NEW YORK Sony is recasting the video-sharing site Grouper as Crackle, an online talent agency, using the lure of Hollywood fame to attract up-and-coming auteurs from the Web video king YouTube.

Crackle will fund the production of original Web video content. It is banking on finding up-and-coming talent through the lure of entree into the entertainment establishment via Sony film and animation studios and a partnership with the Improv comedy club. Ad-revenue-sharing deals are not in the current mix.

“Most of our content creators want fame instead of fortune right now,” said Josh Feser, co-president of Crackle.

The transformation comes nearly a year after Sony paid $65 million for Grouper, a video-sharing site that began as a venue for users to swap files.

Like other video sites operating in YouTube’s shadow, Crackle is trying to find its way by focusing on niche content. As a way for aspiring entertainers to make money from their work, it will compete with sites like Blip.tv and even YouTube’s still-nascent revenue-sharing arrangement with some content creators.

The small amounts paid in cuts of ad revenue will not satisfy the most talented creators, who are still attracted by the opportunities available in traditional channels like film and TV.

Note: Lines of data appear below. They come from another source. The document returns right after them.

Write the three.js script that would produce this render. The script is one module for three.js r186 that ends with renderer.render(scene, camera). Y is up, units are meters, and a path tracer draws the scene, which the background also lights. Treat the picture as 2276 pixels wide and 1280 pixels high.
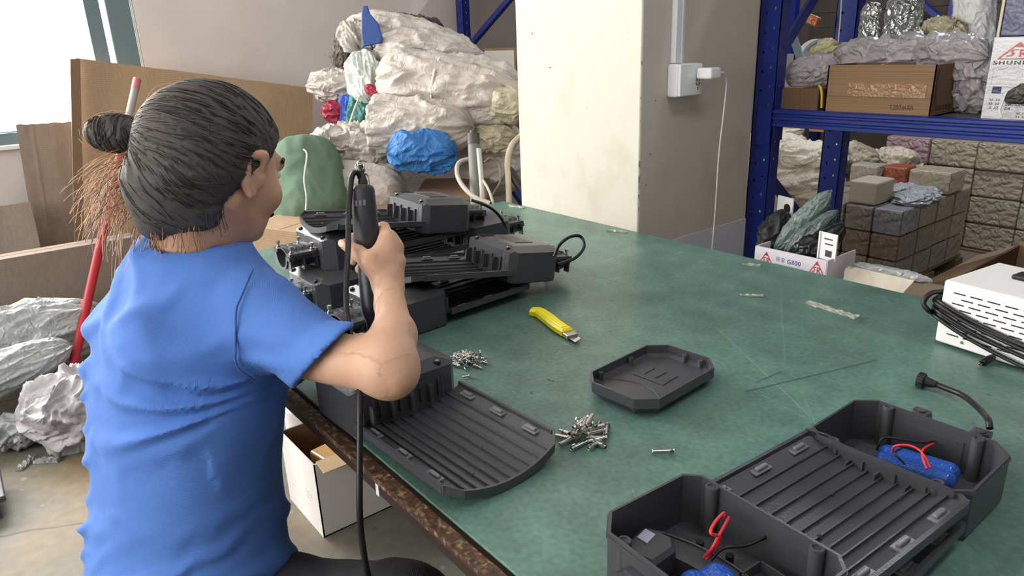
import * as THREE from 'three';
import { RoundedBoxGeometry } from 'three/addons/geometries/RoundedBoxGeometry.js';
import { ImprovedNoise } from 'three/addons/math/ImprovedNoise.js';
import { mergeGeometries, mergeVertices } from 'three/addons/utils/BufferGeometryUtils.js';
import { RectAreaLightUniformsLib } from 'three/addons/lights/RectAreaLightUniformsLib.js';

// ------------------------------------------------------------------ camera, sky, lights, exposure
const scene = new THREE.Scene();
const camera = new THREE.PerspectiveCamera(44.18, 2276 / 1280, 0.02, 60);
{
  const yaw = THREE.MathUtils.degToRad(37.84), pitch = THREE.MathUtils.degToRad(18.92), roll = THREE.MathUtils.degToRad(-2.18);
  camera.position.set(0, 1.29, 0);
  camera.rotation.order = 'YXZ';
  camera.rotation.set(-pitch, -yaw, roll);
}
const renderer = new THREE.WebGLRenderer({ antialias: true });
renderer.toneMapping = THREE.LinearToneMapping;
renderer.toneMappingExposure = 1.08;
renderer.shadowMap.enabled = true;
RectAreaLightUniformsLib.init();
const SKY = 1.0;
scene.background = new THREE.Color(0.93, 0.97, 1.0);
scene.backgroundIntensity = 5 * SKY;
const DAY_WEST = 2.4, DAY_NORTH = 15, TUBE = 19;
function areaLight(name, color, intensity, w, h, pos, target) {
  const l = new THREE.RectAreaLight(color, intensity, w, h);
  l.name = name; l.position.set(...pos); l.lookAt(...target); scene.add(l); return l;
}
// daylight of the two window bands, set in their openings
areaLight('west_window_daylight', 0xfff4e6, DAY_WEST, 3.3, 1.5, [-2.58, 1.85, -1.35], [0, 1.85, -1.35]);
areaLight('north_window_daylight', 0xfffbf6, DAY_NORTH, 2.3, 1.5, [-0.52, 1.80, -4.0], [-0.52, 1.80, 0]);

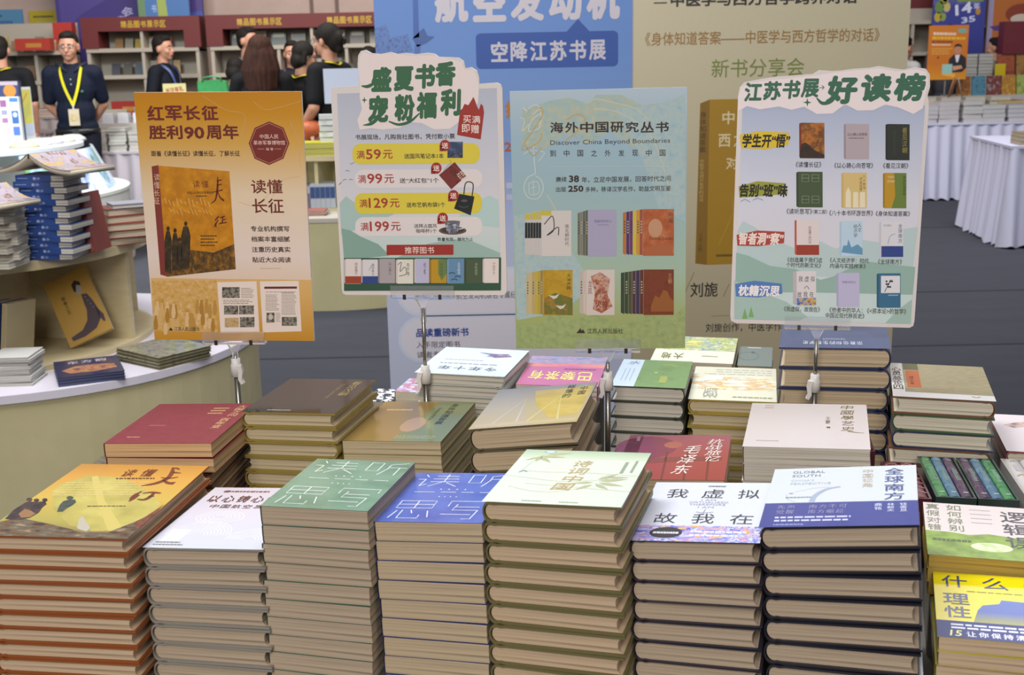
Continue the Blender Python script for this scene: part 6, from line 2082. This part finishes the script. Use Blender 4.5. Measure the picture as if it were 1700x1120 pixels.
# the cream one behind the orange sign
EX, EY = -1.10, 7.80
island('cream round display island between the orange and the cloud-topped signs', EX, EY, 0.86, 0.52, 0.56, 0.90, grainy('#b4ac82', '#bab28a', 5, 0.55), plain('#b8b0a4', 0.4), crm2, (-100, -60, 0, 60, 120, 180))
yl = plain('#b8b028', 0.4)
pile(-1.36, 7.30, 0.90, 0.30, 0.24, 0.016, 5, [yl, plain('#c0bc70', 0.4)], 'the yellow-edged pile on the island behind the signs', '#c8c468')
for i in range(5):
    o = MB().box(0, 0, 0, 0.032, 0.16, 0.14, plain('#6d6270', 0.45)).box(0.001, -0.0006, 0.09, 0.031, 0, 0.135, plain('#a8a0a8', 0.4))
    tag(o.obj('book', None, (-1.40 + 0.033 * i, 7.315, 0.58)), ('first', 'second', 'third', 'fourth', 'fifth')[i] + ' mauve spine from the left in the bay behind the signs', 'book', 'mauve spines in the bay')
for i in range(5):
    o = MB().box(0, 0, 0, 0.030, 0.16, 0.15, plain('#a8b0b8', 0.45)).box(0.001, -0.0006, 0.06, 0.029, 0, 0.13, plain('#2c4a7a', 0.4))
    tag(o.obj('book', None, (-1.232 + 0.031 * i, 7.295, 0.58)), ('first', 'second', 'third', 'fourth', 'fifth')[i] + ' blue and white spine from the left in the bay behind the signs', 'book', 'blue spines in the bay')
pile(-1.33, 7.06, 0.56, 0.22, 0.16, 0.010, 3, [plain('#a05a4c', 0.4), plain('#b09a94', 0.4)], 'the pinkish booklets on the island ledge behind the signs', '#b8a090', noun='booklet')
r = thing('screen', 'small white screen beside the cloud-shaped headline', 'screen', (-1.02, 7.75, 0.90))
MB().box(-0.16, 0, 0.30, 0.16, 0.02, 0.52, plain('#b8c0d4', 0.3)).obj('display', r)
MB().box(-0.02, 0.02, 0.01, 0.02, 0.04, 0.4, plain('#8d8d90', 0.4)).obj('neck', r)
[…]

“They want the longer form canvas,” Felser said. “The Internet for the foreseeable future is short-form content.”

Crackle is starting out with about 1,000 pieces of content, such as “Scrambler,” a video music program focused on idie rock. In addition to showing the videos on Crackle.com, Sony has distribution deals in place with social networks Hi5. The channel will also be available on the Sony PSP handheld gaming device.

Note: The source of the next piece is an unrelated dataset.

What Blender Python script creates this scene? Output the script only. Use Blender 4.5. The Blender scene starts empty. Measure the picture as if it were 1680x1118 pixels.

The ad model for Crackle is still a work in progress. It will open with sister company Sony Electronics sponsoring high-definition viewing. The video service will use pre-roll ads initially, Felser said, while experimenting with the frequency. The focus on high-quality content will help close the gap of advertiser demand for video inventory and the lack of suitable clips, he said.

“The advertisers are going to find their ad next to what a human has reviewed,” he said. “We provide predictability for the content.”